_Exercise objective_: Give every line of the data again, unchanged, but with no pictures.

>> BEGIN Supplied information

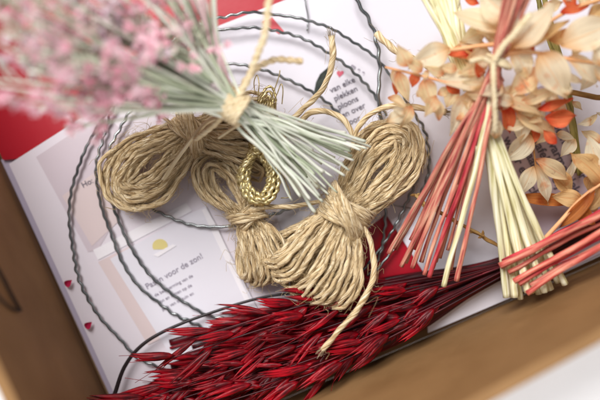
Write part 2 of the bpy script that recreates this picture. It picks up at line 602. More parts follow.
# printing on the leaflet
text("van elke\nplekken\nploons\nen over\nvoor", 331, 93, 8.2, 25, 3.6, M['ink'], lf, line=1.12, bold=.08)
text("m e e", 350, 67, 7, -32, 3.6, M['ink_soft'], lf, bold=.2)
hp = [(16 * math.sin(t) ** 3, 13 * math.cos(t) - 5 * math.cos(2 * t) - 2 * math.cos(3 * t) - math.cos(4 * t)) for t in np.linspace(0, 2 * math.pi, 30, endpoint=False)]
sheet([(340 + x * .24 * .9 + y * .05, 73.5 - y * .24) for x, y in hp], 3.6, M['heart'], 'heart_print', parent=lf, thick=.2)
lp = [(332, 62), (327, 68), (320, 74), (316, 82), (314, 92), (318, 94), (325, 88), (330, 78)]
sheet(lp, 3.7, M['darkleaf'], 'leaf_print', parent=lf, thick=.2)
sheet([(262, 22), (272, 17), (284, 31), (279, 34)], 3.7, M['red2'], 'red_stroke', parent=lf, thick=.2)
# text card far right, the shade over it put into its tint
mc = sheet([(488, 108), (560, 78), (636, 236), (540, 283)], 6, M['card_shaded'], 'text_card',
           'lavender card, shadow tone in its colour, with dense dark text behind the peach leaf sprays', 'card', thick=1.5)
text("bloemen voor\neen warme plek\nop tafel en bij\nhet raam met\nwater en licht", 548, 116, 12.5, -63, 6.5, M['ink'], mc, line=1.0, bold=.3)
sheet([(541, 72), (700, -20), (700, 200), (618, 236)], 8, M['white'], 'white_sheet', 'plain white paper sheet under the cream leaves at the right', 'paper sheet', thick=1.4)

# ------------------------------------------------------------------ wavy wire
def wavy(ctrl, r=1.45, amp=.6, wl=11.5):
    p = jitter(resample(PL(ctrl), 1.1), 1.0, 110)
    t, n, b = frames(p)
    s = np.r_[0, np.cumsum(np.linalg.norm(np.diff(p, axis=0), axis=1))]
    lat = np.cross(t, [0, 0, 1.])
    lat /= np.maximum(np.linalg.norm(lat, axis=1), 1e-6)[:, None]
    ph = U(0, 6)
    am = amp * (1 + .35 * np.sin(s / 41 + ph) + .25 * np.sin(s / 17 + ph * 2))
    p = p + lat * (am * np.sin(2 * math.pi * s / wl + ph + 1.1 * np.sin(s / 57) + .5 * np.sin(s / 23)))[:, None]
    m_ = MB()
    m_.tube(p, r, 8)
    return m_


wc = thing('wire_coil', P(245, 190, 6), 'large coil of dark grey crimped wire circling the twine hanks', 'wire coil')
turns = [
    [(330, 27, 16), (309, 20.5, 16), (279, 14.5, 16), (249, 13, 17), (225, 17, 18), (202, 23, 19), (165, 46, 18), (125, 85, 16), (98, 125, 14), (80, 165, 12),
     (69, 205, 12), (71, 240, 12), (80, 280, 12), (95, 310, 12), (120, 340, 12), (150, 364, 12), (220, 376, 8), (320, 340, 8), (381, 264, 10), (398, 243, 10), (411, 216, 11),
     (425, 182, 12), (429, 155, 14), (424, 130, 14), (411, 108, 15), (392, 78, 16), (381, 63, 16), (357, 44, 16), (330, 28, 16)],
    [(386, 116, 14), (378, 102, 14), (366, 85, 14), (348, 66, 14), (330, 53, 14), (312, 43, 14), (288, 34, 14), (258, 28, 14), (232, 28, 15), (208, 34, 16), (160, 60, 15),
     (118, 100, 13), (102, 140, 12), (97, 170, 12), (101, 204, 12), (113, 242, 12), (130, 274, 12), (155, 300, 12), (186, 321, 12), (240, 335, 9), (330, 318, 9),
     (376, 262, 10), (384, 232, 11), (387, 200, 12), (390, 160, 14), (388, 118, 14)],
    [(346, 121, 12), (328, 103, 12), (309, 90, 12), (279, 75.5, 12), (258, 69, 12), (228, 64, 13), (185, 72, 14), (140, 102, 13), (112, 142, 13), (108, 170, 13), (113, 205, 13),
     (129, 244, 13), (145, 269, 13), (165, 289, 13), (190, 306, 13), (213, 316, 13), (265, 318, 10), (340, 292, 10), (385, 243, 11), (402, 210, 13), (418, 176, 14), (421, 150, 14)],
    [(148, 206, 13), (158, 212, 13), (180, 221, 13), (210, 227, 14), (240, 225, 15), (275, 213, 15), (303, 202, 15)],
]
for t in turns:
    wavy(t).build('wire_turn', M['wire'], wc)
ww = wavy([(352, -20, 20), (357, 0, 20), (367, 16, 19), (374, 32, 18), (378, 50, 18), (379, 75, 18), (379, 102, 17), (384, 140, 13), (386, 170, 12)], r=1.9, amp=.8, wl=17).build('crimped_wire', M['wire'])
tag(ww, 'single crimped wire hanging straight down beside the printed heart text', 'wire')
tn = MB()
tn.tube(resample(PL([(303, -10, 7), (306, 6, 7), (308, 18, 6), (307, 31, 6)]), 2), .7, 5)
tag(tn.build('thread', M['wire']), 'short thin dark thread lying on the white leaflet near the top edge', 'thread')
tn = MB()
tn.tube(resample(PL([(372, 202, 6), (384, 203, 7), (398, 206, 7), (418, 209, 6)]), 2), .6, 5)
tag(tn.build('thread', M['wire']), 'short thin dark thread beside the biggest twine hank, near the pink stems', 'thread')


# ------------------------------------------------------------------ twine hanks
def strand(m_, ctrl, r=2.9, fz=None, jit=1.1, px=True, step=1.3):
    p = resample(PL(ctrl) if px else np.asarray(ctrl), step)
    p = jitter(p, jit)
    p[:, 2] = np.maximum(p[:, 2], 10 + r)
    s = np.r_[0, np.cumsum(np.linalg.norm(np.diff(p, axis=0), axis=1))]
    rr = r * (1 + .1 * np.sin(s / 23 + U(0, 6)) + .06 * np.sin(s / 7 + U(0, 6)))
    m_.tube(p, rr, 10, lobes=2, amp=U(.04, .12), pitch=U(30, 55))
    if fz is not None:
        fz.append((p, r))
    return p


def fuzz(m_, strands, n, lo=4, hi=17, rad=.16):
    w = np.array([len(s[0]) for s in strands], float)
    idx = rng.choice(len(strands), n, p=w / w.sum())
    for i in idx:
        p, r = strands[i]
        k = random.randrange(2, len(p) - 2)
        t = p[k + 1] - p[k - 1]
        t /= np.linalg.norm(t)
        d = np.array([random.gauss(0, 1), random.gauss(0, 1), abs(random.gauss(.3, 1))])
        d -= t * np.dot(d, t) * .5
        d /= np.linalg.norm(d)
        L = U(lo, hi)
        d2 = np.array([random.gauss(0, 1) for _ in range(3)]); d2 /= np.linalg.norm(d2)
        a = p[k] + d * r * .8
        c = [a, a + d * L * .35 + t * L * U(-.3, .3), a + d * L * .55 + t * L * U(-.6, .6) + d2 * L * .3,
             a + d * L * .6 + t * L * U(-.9, .9) + d2 * L * .5]
        m_.tube(resample(c, 1.8), rad, 3, cap=False)


def loc(c, ang, x, y, z):
    """local hank coordinates to layout coordinates"""
    ca, sa = math.cos(ang), math.sin(ang)
    return (c[0] + x * ca - y * sa, c[1] + x * sa + y * ca, z)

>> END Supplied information

_Response to the task_:
Write part 2 of the bpy script that recreates this picture. It picks up at line 602. More parts follow.
# printing on the leaflet
text("van elke\nplekken\nploons\nen over\nvoor", 331, 93, 8.2, 25, 3.6, M['ink'], lf, line=1.12, bold=.08)
text("m e e", 350, 67, 7, -32, 3.6, M['ink_soft'], lf, bold=.2)
hp = [(16 * math.sin(t) ** 3, 13 * math.cos(t) - 5 * math.cos(2 * t) - 2 * math.cos(3 * t) - math.cos(4 * t)) for t in np.linspace(0, 2 * math.pi, 30, endpoint=False)]
sheet([(340 + x * .24 * .9 + y * .05, 73.5 - y * .24) for x, y in hp], 3.6, M['heart'], 'heart_print', parent=lf, thick=.2)
lp = [(332, 62), (327, 68), (320, 74), (316, 82), (314, 92), (318, 94), (325, 88), (330, 78)]
sheet(lp, 3.7, M['darkleaf'], 'leaf_print', parent=lf, thick=.2)
sheet([(262, 22), (272, 17), (284, 31), (279, 34)], 3.7, M['red2'], 'red_stroke', parent=lf, thick=.2)
# text card far right, the shade over it put into its tint
mc = sheet([(488, 108), (560, 78), (636, 236), (540, 283)], 6, M['card_shaded'], 'text_card',
           'lavender card, shadow tone in its colour, with dense dark text behind the peach leaf sprays', 'card', thick=1.5)
text("bloemen voor\neen warme plek\nop tafel en bij\nhet raam met\nwater en licht", 548, 116, 12.5, -63, 6.5, M['ink'], mc, line=1.0, bold=.3)
sheet([(541, 72), (700, -20), (700, 200), (618, 236)], 8, M['white'], 'white_sheet', 'plain white paper sheet under the cream leaves at the right', 'paper sheet', thick=1.4)

# ------------------------------------------------------------------ wavy wire
def wavy(ctrl, r=1.45, amp=.6, wl=11.5):
    p = jitter(resample(PL(ctrl), 1.1), 1.0, 110)
    t, n, b = frames(p)
    s = np.r_[0, np.cumsum(np.linalg.norm(np.diff(p, axis=0), axis=1))]
    lat = np.cross(t, [0, 0, 1.])
    lat /= np.maximum(np.linalg.norm(lat, axis=1), 1e-6)[:, None]
    ph = U(0, 6)
    am = amp * (1 + .35 * np.sin(s / 41 + ph) + .25 * np.sin(s / 17 + ph * 2))
    p = p + lat * (am * np.sin(2 * math.pi * s / wl + ph + 1.1 * np.sin(s / 57) + .5 * np.sin(s / 23)))[:, None]
    m_ = MB()
    m_.tube(p, r, 8)
    return m_


wc = thing('wire_coil', P(245, 190, 6), 'large coil of dark grey crimped wire circling the twine hanks', 'wire coil')
turns = [
    [(330, 27, 16), (309, 20.5, 16), (279, 14.5, 16), (249, 13, 17), (225, 17, 18), (202, 23, 19), (165, 46, 18), (125, 85, 16), (98, 125, 14), (80, 165, 12),
     (69, 205, 12), (71, 240, 12), (80, 280, 12), (95, 310, 12), (120, 340, 12), (150, 364, 12), (220, 376, 8), (320, 340, 8), (381, 264, 10), (398, 243, 10), (411, 216, 11),
     (425, 182, 12), (429, 155, 14), (424, 130, 14), (411, 108, 15), (392, 78, 16), (381, 63, 16), (357, 44, 16), (330, 28, 16)],
    [(386, 116, 14), (378, 102, 14), (366, 85, 14), (348, 66, 14), (330, 53, 14), (312, 43, 14), (288, 34, 14), (258, 28, 14), (232, 28, 15), (208, 34, 16), (160, 60, 15),
     (118, 100, 13), (102, 140, 12), (97, 170, 12), (101, 204, 12), (113, 242, 12), (130, 274, 12), (155, 300, 12), (186, 321, 12), (240, 335, 9), (330, 318, 9),
     (376, 262, 10), (384, 232, 11), (387, 200, 12), (390, 160, 14), (388, 118, 14)],
    [(346, 121, 12), (328, 103, 12), (309, 90, 12), (279, 75.5, 12), (258, 69, 12), (228, 64, 13), (185, 72, 14), (140, 102, 13), (112, 142, 13), (108, 170, 13), (113, 205, 13),
     (129, 244, 13), (145, 269, 13), (165, 289, 13), (190, 306, 13), (213, 316, 13), (265, 318, 10), (340, 292, 10), (385, 243, 11), (402, 210, 13), (418, 176, 14), (421, 150, 14)],
    [(148, 206, 13), (158, 212, 13), (180, 221, 13), (210, 227, 14), (240, 225, 15), (275, 213, 15), (303, 202, 15)],
]
for t in turns:
    wavy(t).build('wire_turn', M['wire'], wc)
ww = wavy([(352, -20, 20), (357, 0, 20), (367, 16, 19), (374, 32, 18), (378, 50, 18), (379, 75, 18), (379, 102, 17), (384, 140, 13), (386, 170, 12)], r=1.9, amp=.8, wl=17).build('crimped_wire', M['wire'])
tag(ww, 'single crimped wire hanging straight down beside the printed heart text', 'wire')
tn = MB()
tn.tube(resample(PL([(303, -10, 7), (306, 6, 7), (308, 18, 6), (307, 31, 6)]), 2), .7, 5)
tag(tn.build('thread', M['wire']), 'short thin dark thread lying on the white leaflet near the top edge', 'thread')
tn = MB()
tn.tube(resample(PL([(372, 202, 6), (384, 203, 7), (398, 206, 7), (418, 209, 6)]), 2), .6, 5)
tag(tn.build('thread', M['wire']), 'short thin dark thread beside the biggest twine hank, near the pink stems', 'thread')


# ------------------------------------------------------------------ twine hanks
def strand(m_, ctrl, r=2.9, fz=None, jit=1.1, px=True, step=1.3):
    p = resample(PL(ctrl) if px else np.asarray(ctrl), step)
    p = jitter(p, jit)
    p[:, 2] = np.maximum(p[:, 2], 10 + r)
    s = np.r_[0, np.cumsum(np.linalg.norm(np.diff(p, axis=0), axis=1))]
    rr = r * (1 + .1 * np.sin(s / 23 + U(0, 6)) + .06 * np.sin(s / 7 + U(0, 6)))
    m_.tube(p, rr, 10, lobes=2, amp=U(.04, .12), pitch=U(30, 55))
    if fz is not None:
        fz.append((p, r))
    return p


def fuzz(m_, strands, n, lo=4, hi=17, rad=.16):
    w = np.array([len(s[0]) for s in strands], float)
    idx = rng.choice(len(strands), n, p=w / w.sum())
    for i in idx:
        p, r = strands[i]
        k = random.randrange(2, len(p) - 2)
        t = p[k + 1] - p[k - 1]
        t /= np.linalg.norm(t)
        d = np.array([random.gauss(0, 1), random.gauss(0, 1), abs(random.gauss(.3, 1))])
        d -= t * np.dot(d, t) * .5
        d /= np.linalg.norm(d)
        L = U(lo, hi)
        d2 = np.array([random.gauss(0, 1) for _ in range(3)]); d2 /= np.linalg.norm(d2)
        a = p[k] + d * r * .8
        c = [a, a + d * L * .35 + t * L * U(-.3, .3), a + d * L * .55 + t * L * U(-.6, .6) + d2 * L * .3,
             a + d * L * .6 + t * L * U(-.9, .9) + d2 * L * .5]
        m_.tube(resample(c, 1.8), rad, 3, cap=False)


def loc(c, ang, x, y, z):
    """local hank coordinates to layout coordinates"""
    ca, sa = math.cos(ang), math.sin(ang)
    return (c[0] + x * ca - y * sa, c[1] + x * sa + y * ca, z)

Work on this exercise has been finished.